Upon this question three parties arose: free, progressive disciples, blind adherents, and blind opponents.15261526   Similar parties have arisen with reference to Luther, Schleiermacher, and other great theologians and philosophers.

1. The true, independent followers of Origen drew from his writings much instruction and quickening, without committing themselves to his words, and, advancing with the demands of the time, attained a clearer knowledge of the specific doctrines of Christianity than Origen himself, without thereby losing esteem for his memory and his eminent services. Such men were Pamphilus, Eusebius of Caesarea, Didymus of Alexandria, and in a wider sense Athanasius, Basil the Great, Gregory of Nazianzum, and Gregory of Nyssa; and among the Latin fathers, Hilary, and at first Jerome, who afterwards joined the opponents. Gregory of Nyssa, and perhaps also Didymus, even adhered to Origen’s doctrine of the final salvation of all created intelligences.

2. The blind and slavish followers, incapable of comprehending the free spirit of Origen, clave to the letter, held all his immature and erratic views, laid greater stress on them than Origen himself, and pressed them to extremes. Such mechanical fidelity to a master is always apostasy to his spirit, which tends towards continual growth in knowledge. To this class belonged the Egyptian monks in the Nitrian mountains; four in particular: Dioscurus, Ammonius, Eusebius, and Enthymius, who are known by the name of the “tall brethren,”15271527   Ἀδελφοὶ μακροί, on account of their bodily size. and were very learned.

3. The opponents of Origen, some from ignorance, others from narrowness and want of discrimination, shunned his speculations as a source of the most dangerous heresies, and in him condemned at the same time all free theological discussion, without which no progress in knowledge is possible, and without which even the Nicene dogma would never have come into existence. To these belonged a class of Egyptian monks in the Scetic desert, with Pachomius at their head, who, in opposition to the mysticism and spiritualism of the Origenistic monks of Nitria, urged grossly sensuous views of divine things, so as to receive the name of Anthropomorphites. The Roman church, in which Origen was scarcely known by name before the Arian disputes, shared in a general way the strong prejudice against him as an unsound and dangerous writer.

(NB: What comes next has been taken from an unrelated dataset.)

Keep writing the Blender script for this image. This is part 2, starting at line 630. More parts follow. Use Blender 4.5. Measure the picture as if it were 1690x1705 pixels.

The leader in the crusade against the bones of Origen was the bishop Epiphanius of Salamis (Constantia) in Cyprus († 403), an honest, well-meaning, and by his contemporaries highly respected, but violent, coarse, contracted, and bigoted monastic saint and heresy hunter. He had inherited from the monks in the deserts of Egypt an ardent hatred of Origen as an arch-heretic, and for this hatred he gave documentary justification from the numerous writings of Origen in his Panarion, or chest of antidotes for eighty heresies, in which he branded him as the father of Arianism and many other errors.15281528   Haeer. 64. Compare also his Epistle to bishop John of Jerusalem, written 394 and translated by Jeromeinto Latin (Ep. 51, ed. Vallarsi), where he enumerates eight heresies of Origen relating to the trinity, the doctrine of man, of angels, of the world, and the last things. Not content with this, he also endeavored by journeying and oral discourse to destroy everywhere the influence of the long departed teacher of Alexandria, and considered himself as doing God and the church the greatest service thereby.

With this object the aged bishop journeyed in 394 to Palestine, where Origen was still held in the highest consideration, especially with John, bishop of Jerusalem, and with the learned monks Rufinus and Jerome, the former of whom was at that time in Jerusalem and the latter in Bethlehem. He delivered a blustering sermon in Jerusalem, excited laughter, and vehemently demanded the condemnation of Origen. John and Rufinus resisted; but Jerome, who had previously considered Origen the greatest church teacher after the apostles, and had learned much from his exegetical writings, without adopting his doctrinal errors, yielded to a solicitude for the fame of his own orthodoxy, passed over to the opposition, broke off church fellowship with John, and involved himself in a most violent literary contest with his former friend Rufinus; which belongs to the chronique scandaleuse of theology. The schism was terminated indeed by the mediation of the patriarch Theophilus in 397, but the dispute broke out afresh. Jerome condemned in Origen particularly his doctrine of pre-existence, of the final conversion of the devils, and of demons, and his spiritualistic sublimation of the resurrection of the body; while Rufinus, having returned to the West (398), translated several works of Origen into Latin, and accommodated them to orthodox taste. Both were in fact equally zealous to defend themselves against the charge of Origenism, and to fasten it upon each other, and this not by a critical analysis and calm investigation of the teachings of Origen, but by personal denunciations and miserable invectives.15291529   2 Comp. the description of their conduct by Zöckler, Hieronymus, p. 396 ff.

Rufinus was cited before pope Anastasius (398–402), who condemned Origen in a Roman synod; but he sent a satisfactory defense and found an asylum in Aquileia. He enjoyed the esteem of such men as Paulinus of Nola and Augustine, and died in Sicily (410).